Proponer el ejercicio de repensar la historia no es pararse desde el púlpito a decir quién es bueno y quién es malo, sino el atrevimiento de mirarse al espejo. Si quieren callamos. Pero intuimos que  -incluso en el silencio- va a seguir existiendo esa memoria popular sobre una historia nacional ligada a fuertes contradicciones, derrotas y violencia impuesta por los poderes hegemónicos. Aunque no las nombremos, las muertes injustas del presente se nos aparecen, los presos políticos existen y los desaparecidos no van a entrar en un manto de olvido. Asimismo, tampoco los asesinados por las dictaduras, los muertos del bombardeo a Plaza de Mayo, los migrantes perseguidos por el orden conservador, los asesinados de las rebeliones del Sur o La Forestal, los federales y unitarios que quedaron en los campos de batalla de la patria o las comunidades indígenas masacradas. La lucha armada ha existido en muchos tramos de nuestra vida, sea en forma insurgente o en modo de política oficial. La historia argentina es trágica. Lo digamos o lo ocultemos. Lo asumamos o miremos eternamente al costado. 
Impugnar la palabra de Horacio González es violencia.

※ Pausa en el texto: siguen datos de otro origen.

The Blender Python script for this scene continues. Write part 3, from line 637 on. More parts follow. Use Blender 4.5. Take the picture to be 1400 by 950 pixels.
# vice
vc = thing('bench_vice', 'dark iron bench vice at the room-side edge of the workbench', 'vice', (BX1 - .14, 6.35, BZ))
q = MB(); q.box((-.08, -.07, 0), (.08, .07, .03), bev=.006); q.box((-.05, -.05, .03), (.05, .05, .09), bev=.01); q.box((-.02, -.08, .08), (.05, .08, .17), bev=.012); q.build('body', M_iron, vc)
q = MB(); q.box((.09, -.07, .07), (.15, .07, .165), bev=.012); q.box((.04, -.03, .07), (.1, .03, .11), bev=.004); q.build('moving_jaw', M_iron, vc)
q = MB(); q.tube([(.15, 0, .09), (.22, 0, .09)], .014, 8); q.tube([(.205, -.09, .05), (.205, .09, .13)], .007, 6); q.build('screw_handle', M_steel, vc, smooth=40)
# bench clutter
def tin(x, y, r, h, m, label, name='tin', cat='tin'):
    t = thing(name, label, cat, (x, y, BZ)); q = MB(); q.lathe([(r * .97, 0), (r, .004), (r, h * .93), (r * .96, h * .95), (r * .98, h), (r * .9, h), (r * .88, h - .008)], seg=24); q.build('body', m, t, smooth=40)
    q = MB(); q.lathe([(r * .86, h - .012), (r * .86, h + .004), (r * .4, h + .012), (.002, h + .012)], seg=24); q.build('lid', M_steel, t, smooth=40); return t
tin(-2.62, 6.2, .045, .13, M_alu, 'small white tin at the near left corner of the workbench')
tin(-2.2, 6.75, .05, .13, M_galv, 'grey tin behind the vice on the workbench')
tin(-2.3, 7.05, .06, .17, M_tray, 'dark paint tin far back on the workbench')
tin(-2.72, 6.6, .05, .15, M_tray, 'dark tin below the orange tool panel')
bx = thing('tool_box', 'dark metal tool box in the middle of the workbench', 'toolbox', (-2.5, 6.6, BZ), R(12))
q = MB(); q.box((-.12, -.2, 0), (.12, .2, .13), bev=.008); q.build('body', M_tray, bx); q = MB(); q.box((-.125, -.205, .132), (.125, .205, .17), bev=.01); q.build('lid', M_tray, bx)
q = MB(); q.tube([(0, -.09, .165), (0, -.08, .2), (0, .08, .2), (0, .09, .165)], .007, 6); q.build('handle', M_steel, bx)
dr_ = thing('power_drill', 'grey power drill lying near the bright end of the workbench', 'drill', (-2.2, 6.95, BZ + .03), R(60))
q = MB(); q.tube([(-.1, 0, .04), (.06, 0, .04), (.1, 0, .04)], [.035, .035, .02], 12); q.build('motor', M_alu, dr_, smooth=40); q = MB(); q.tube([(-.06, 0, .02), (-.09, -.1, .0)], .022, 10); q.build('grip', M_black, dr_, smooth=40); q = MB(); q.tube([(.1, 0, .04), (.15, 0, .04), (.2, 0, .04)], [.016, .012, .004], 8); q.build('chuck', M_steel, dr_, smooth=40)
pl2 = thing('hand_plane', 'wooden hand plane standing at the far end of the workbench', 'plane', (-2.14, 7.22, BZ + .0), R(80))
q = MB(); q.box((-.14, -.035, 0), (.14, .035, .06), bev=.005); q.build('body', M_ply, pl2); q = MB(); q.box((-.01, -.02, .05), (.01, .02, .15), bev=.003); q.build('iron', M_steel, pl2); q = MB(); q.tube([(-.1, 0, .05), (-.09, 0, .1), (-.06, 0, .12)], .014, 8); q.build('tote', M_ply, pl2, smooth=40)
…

Pero, además, implica perdernos la posibilidad de dialogar con uno de los grandes intelectuales que tiene Argentina y el Continente. Y si hubiera dudas sobre sus frases sacadas de contexto, está su trayectoria entera para evitar malos entendidos. No importa tanto acordar en su totalidad o disentir. Impugnar la palabra convierte a quienes propician su silencio en personas mediocres, de bajo vuelo, con escasa capacidad de reflexión, aunque probablemente virtuosos en negocios privados. Defender el derecho al debate de ideas, además, es seguir dando una disputa por el sentido de la vida que queremos vivir y la sociedad que queremos habitar.  
¿De qué se puede hablar? ¿Qué nos van a dejar decir? ¿Qué nos van a obligar callar? ¿Cómo se maneja esa tensión? ¿Cómo se vive en el silencio? ¿Quién autoriza a decir qué? 

La constitución de una contracultura que enfrente ese modo perverso y cínico que expresa el Complejo Tecnológico-Mediático-Económico es una necesidad indispensable para poder continuar interpelando y analizando la sociedad. Si no lo hacemos, el silencio o el acomodo serán también la única práctica posible. Cualquier posibilidad de disputa real de la historia y, también de las lecturas del presente, para que sean realmente emancipadoras y puedan transformar algo la vida, tienen que ser fuera de sus reglas de juego. 

Ese dispositivo hegemónico seguirá existiendo e interviniendo, más allá de nuestras intenciones. El riesgo de quedar atrapados en esa lógica es enorme. Y ahí, lo sabemos claramente, es donde el macrismo, al igual que el menemismo y anteriormente la dictadura, siguen sobreviviendo. Por eso mismo la disputa cultural es permanente e imprescindible. Incluso en tiempos de derrotas. O de victorias. O de elecciones. Se puede triunfar en procesos electorales, pero si en simultáneo no se fuerzan los posibles para romper el cerco discursivo, lo que se gana por un lado se rifará por otro, y lo peor de todo es que habremos sido nosotros, en parte, los responsables.

El modo macrista del mundo no va a desaparecer por una contienda electoral. Esa forma de la vida expresa un transitar que niega la historia como construcción del tejido social. La niega porque su tradición es la de los poderes hegemónicos y de las minorías privilegiadas. No hay pasado ni futuro. Son el mero presente, superficial, insulso, banal, efímero, virtual y de negocios espurios. Por eso es detestable. Y no la compartimos. Para asumir ese desprecio que sentimos es indispensable comprometerse con la historia. Y para eso, por suerte, siguen existiendo Horacios y Gonzáles que nos ayudan a continuar caminando.